Pourquoi Dieu lui-même serait-il descendu sur la terre? Les chrétiens ont là-dessus tout un système de théologie; mais, dit le docteur juif, je ne trouve pas un mot de leur doctrine dans les prophéties messianiques. D'abord ils disent que le Christ a révélé une loi nouvelle, et qu'il a aboli le mosaïsme. Cette prétention des chrétiens est en contradiction avec les propres paroles de Jésus, et avec le zèle respectueux qu'il mettait à observer la loi. Passons sur cela, puisqu'il n'est question que de prophéties. Dieu a-t-il prédit que le Messie changerait la loi? Il dit et répète, au contraire, que sa loi est éternelle. Si donc il est vrai que votre Christ a prêché une religion qui devait remplacer la nôtre, il est par cela seul un faux prophète.

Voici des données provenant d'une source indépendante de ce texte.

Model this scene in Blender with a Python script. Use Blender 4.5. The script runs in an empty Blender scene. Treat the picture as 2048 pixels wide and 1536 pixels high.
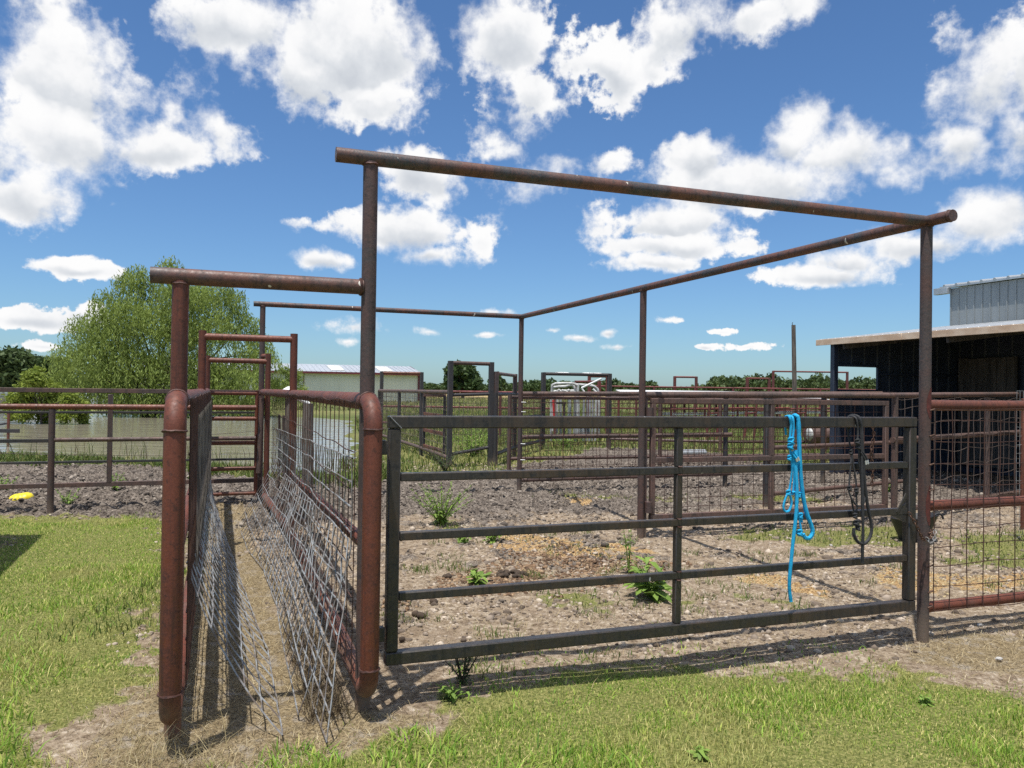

Les Juifs ne pouvaient certes pas reconnaître leur Messie dans un homme qui venait dire tout le contraire de ce que Dieu lui-même leur avait dit (2). A ce titre encore, Jésus méritait la mort; et loin d'être criminels, les Juifs n'ont fait que remplir un devoir que la loi leur impose.

Quelle est la religion que Jésus-Christ prêcha? Et pourquoi la loi ancienne ne suffisait-elle point? Les chrétiens répondent que le Fils de Dieu est venu pour sauver le genre humain. Le sauver de quoi? De la mort éternelle. Et pourquoi les hommes avaient-ils encouru cette terrible peine? Par le péché d'Adam. Est-ce là le Messie des prophètes? Les prophètes ne savent rien du péché originel; ils ignorent ce que c'est qu'un sauveur et un médiateur.

(1) Philippi a Limborch, de Veritate religionis christianæ amica collatio, pag. 9-73. (2) Idem, ibid., pag. 7.